::: SUPPLIED DATA

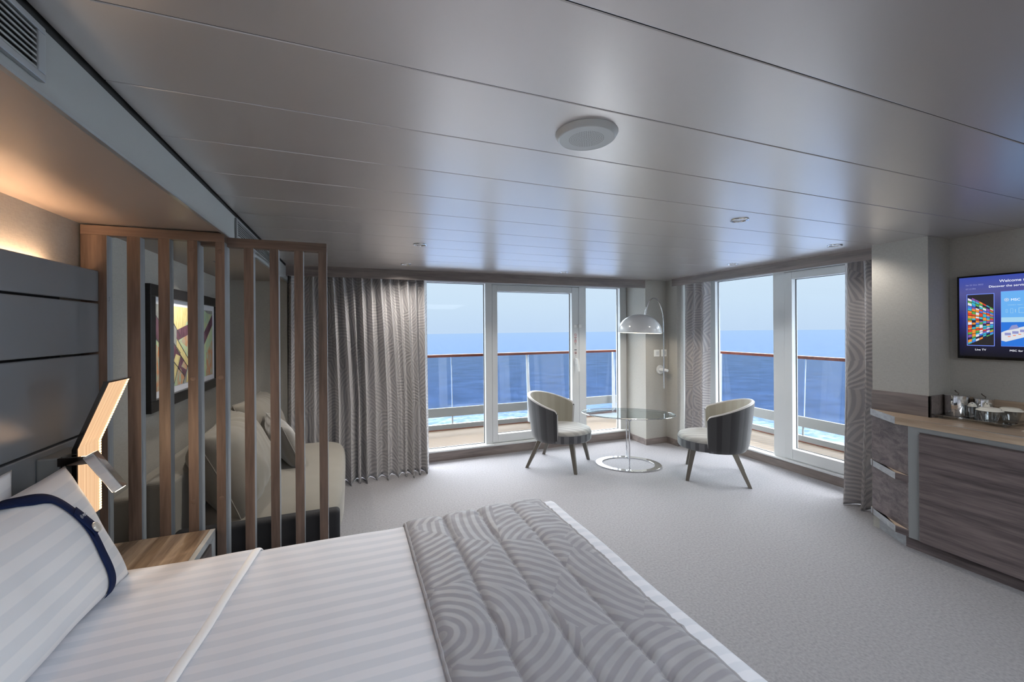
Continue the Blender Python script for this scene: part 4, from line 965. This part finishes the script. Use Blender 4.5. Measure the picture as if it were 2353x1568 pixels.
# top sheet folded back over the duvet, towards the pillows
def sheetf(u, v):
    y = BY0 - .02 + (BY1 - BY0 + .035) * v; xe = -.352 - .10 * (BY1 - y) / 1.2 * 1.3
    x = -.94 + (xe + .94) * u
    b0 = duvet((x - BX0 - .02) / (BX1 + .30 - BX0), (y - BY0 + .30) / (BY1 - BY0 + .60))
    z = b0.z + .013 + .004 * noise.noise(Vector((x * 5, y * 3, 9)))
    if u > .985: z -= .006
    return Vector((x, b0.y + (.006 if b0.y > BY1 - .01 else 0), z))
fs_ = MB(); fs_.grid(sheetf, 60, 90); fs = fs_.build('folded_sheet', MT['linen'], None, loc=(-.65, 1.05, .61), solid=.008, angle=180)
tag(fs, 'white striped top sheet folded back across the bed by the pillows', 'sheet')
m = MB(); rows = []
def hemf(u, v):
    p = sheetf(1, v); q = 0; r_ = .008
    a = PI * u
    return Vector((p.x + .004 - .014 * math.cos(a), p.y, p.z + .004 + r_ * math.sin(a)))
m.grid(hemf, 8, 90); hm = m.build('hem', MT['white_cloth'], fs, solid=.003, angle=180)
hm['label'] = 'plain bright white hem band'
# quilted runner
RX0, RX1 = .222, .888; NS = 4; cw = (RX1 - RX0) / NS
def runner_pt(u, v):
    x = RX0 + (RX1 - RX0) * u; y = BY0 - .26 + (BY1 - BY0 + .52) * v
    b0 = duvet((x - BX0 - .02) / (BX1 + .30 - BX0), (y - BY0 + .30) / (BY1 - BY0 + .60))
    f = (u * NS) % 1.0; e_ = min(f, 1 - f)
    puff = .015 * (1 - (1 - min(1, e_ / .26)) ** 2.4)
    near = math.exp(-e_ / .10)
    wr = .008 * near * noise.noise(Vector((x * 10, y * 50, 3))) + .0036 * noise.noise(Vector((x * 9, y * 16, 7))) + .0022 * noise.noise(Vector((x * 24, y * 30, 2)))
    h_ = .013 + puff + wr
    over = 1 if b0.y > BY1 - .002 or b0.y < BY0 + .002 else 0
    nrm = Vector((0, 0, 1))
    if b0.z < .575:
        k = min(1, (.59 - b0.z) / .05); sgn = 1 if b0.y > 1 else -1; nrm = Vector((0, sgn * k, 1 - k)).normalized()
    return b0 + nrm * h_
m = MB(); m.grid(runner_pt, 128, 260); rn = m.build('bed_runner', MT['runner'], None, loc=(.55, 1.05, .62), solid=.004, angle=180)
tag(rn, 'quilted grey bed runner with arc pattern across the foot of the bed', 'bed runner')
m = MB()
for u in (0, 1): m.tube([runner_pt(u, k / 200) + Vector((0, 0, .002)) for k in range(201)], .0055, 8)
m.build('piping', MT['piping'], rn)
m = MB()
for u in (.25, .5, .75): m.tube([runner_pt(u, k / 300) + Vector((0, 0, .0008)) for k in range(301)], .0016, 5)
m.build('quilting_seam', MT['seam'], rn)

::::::

WHAT TO PRODUCE: Leave out the pictures and transcribe everything else exactly.

FINAL RESULT:
Continue the Blender Python script for this scene: part 4, from line 965. This part finishes the script. Use Blender 4.5. Measure the picture as if it were 2353x1568 pixels.
# top sheet folded back over the duvet, towards the pillows
def sheetf(u, v):
    y = BY0 - .02 + (BY1 - BY0 + .035) * v; xe = -.352 - .10 * (BY1 - y) / 1.2 * 1.3
    x = -.94 + (xe + .94) * u
    b0 = duvet((x - BX0 - .02) / (BX1 + .30 - BX0), (y - BY0 + .30) / (BY1 - BY0 + .60))
    z = b0.z + .013 + .004 * noise.noise(Vector((x * 5, y * 3, 9)))
    if u > .985: z -= .006
    return Vector((x, b0.y + (.006 if b0.y > BY1 - .01 else 0), z))
fs_ = MB(); fs_.grid(sheetf, 60, 90); fs = fs_.build('folded_sheet', MT['linen'], None, loc=(-.65, 1.05, .61), solid=.008, angle=180)
tag(fs, 'white striped top sheet folded back across the bed by the pillows', 'sheet')
m = MB(); rows = []
def hemf(u, v):
    p = sheetf(1, v); q = 0; r_ = .008
    a = PI * u
    return Vector((p.x + .004 - .014 * math.cos(a), p.y, p.z + .004 + r_ * math.sin(a)))
m.grid(hemf, 8, 90); hm = m.build('hem', MT['white_cloth'], fs, solid=.003, angle=180)
hm['label'] = 'plain bright white hem band'
# quilted runner
RX0, RX1 = .222, .888; NS = 4; cw = (RX1 - RX0) / NS
def runner_pt(u, v):
    x = RX0 + (RX1 - RX0) * u; y = BY0 - .26 + (BY1 - BY0 + .52) * v
    b0 = duvet((x - BX0 - .02) / (BX1 + .30 - BX0), (y - BY0 + .30) / (BY1 - BY0 + .60))
    f = (u * NS) % 1.0; e_ = min(f, 1 - f)
    puff = .015 * (1 - (1 - min(1, e_ / .26)) ** 2.4)
    near = math.exp(-e_ / .10)
    wr = .008 * near * noise.noise(Vector((x * 10, y * 50, 3))) + .0036 * noise.noise(Vector((x * 9, y * 16, 7))) + .0022 * noise.noise(Vector((x * 24, y * 30, 2)))
    h_ = .013 + puff + wr
    over = 1 if b0.y > BY1 - .002 or b0.y < BY0 + .002 else 0
    nrm = Vector((0, 0, 1))
    if b0.z < .575:
        k = min(1, (.59 - b0.z) / .05); sgn = 1 if b0.y > 1 else -1; nrm = Vector((0, sgn * k, 1 - k)).normalized()
    return b0 + nrm * h_
m = MB(); m.grid(runner_pt, 128, 260); rn = m.build('bed_runner', MT['runner'], None, loc=(.55, 1.05, .62), solid=.004, angle=180)
tag(rn, 'quilted grey bed runner with arc pattern across the foot of the bed', 'bed runner')
m = MB()
for u in (0, 1): m.tube([runner_pt(u, k / 200) + Vector((0, 0, .002)) for k in range(201)], .0055, 8)
m.build('piping', MT['piping'], rn)
m = MB()
for u in (.25, .5, .75): m.tube([runner_pt(u, k / 300) + Vector((0, 0, .0008)) for k in range(301)], .0016, 5)
m.build('quilting_seam', MT['seam'], rn)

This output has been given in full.